PUBLISHED: 15:23 25 June 2011 | UPDATED: 15:23 25 June 2011

The site of the proposed wind farm near Dickleburgh

The site of the proposed wind farm near Dickleburgh

ARCHANT NORFOLK PHOTOGRAPHIC © 2010

A renewable energy firm was accused of “grossly understating” the impact three large wind turbines could have on a rural area of south Norfolk during the closing day of a public inquiry.

Representatives from South Norfolk Council and the 4Villages opposition group attacked the validity of assessments put forward by appellant TCI Renewables into matters such as visual impact and the site’s biodiversity.

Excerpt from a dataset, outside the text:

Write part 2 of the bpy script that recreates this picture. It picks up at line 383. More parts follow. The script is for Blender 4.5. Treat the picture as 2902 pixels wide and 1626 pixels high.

But the Oxford-based company hit back accusing objectors of attempting to “stretch evidence beyond its natural breaking point” to back up their own arguments.

Yesterday final submissions from the three parties were presented to inspector Zoe Hill, which concluded a nine-day inquiry held at South Norfolk Council.

TCI Renewables appealed against the council’s decision to refuse planning permission for three 126m high turbines at Upper Vaunces Farm between Rushall, Dickleburgh, Pulham Market and Pulham St Mary.

Jonathan Clay, for 4Villages, said the development’s “devastating” impact on residential amenity should not be outweighed in favour of hitting renewable energy targets.

“It is hard to avoid the unpleasant sensation that in their evangelism for the project they promote, the appellant’s representatives have lost touch with the values and judgments of ordinary people,” he said.

Asitha Ranatunga, for South Norfolk Council, added: “The underlying concern is that this was a site chosen by the appellant before any proper and complete assessment had been taken of the landscape and the visual amenity impacts.

“Everything has been put forward since in an ex post facto, and ultimately flawed, justification for an inappropriate site.”

But David Hardy, representing TCI Renewables, said arguments against its evidence just hid a reluctance by objectors to accept necessary change.

He added: “Just like everywhere else, the countryside is valued at a local level. But when the sheer scale of deployment to meet demanding targets is grappled with, the realisation dawns that there will have to be a sea of change in public opinion and public acceptance right across England.”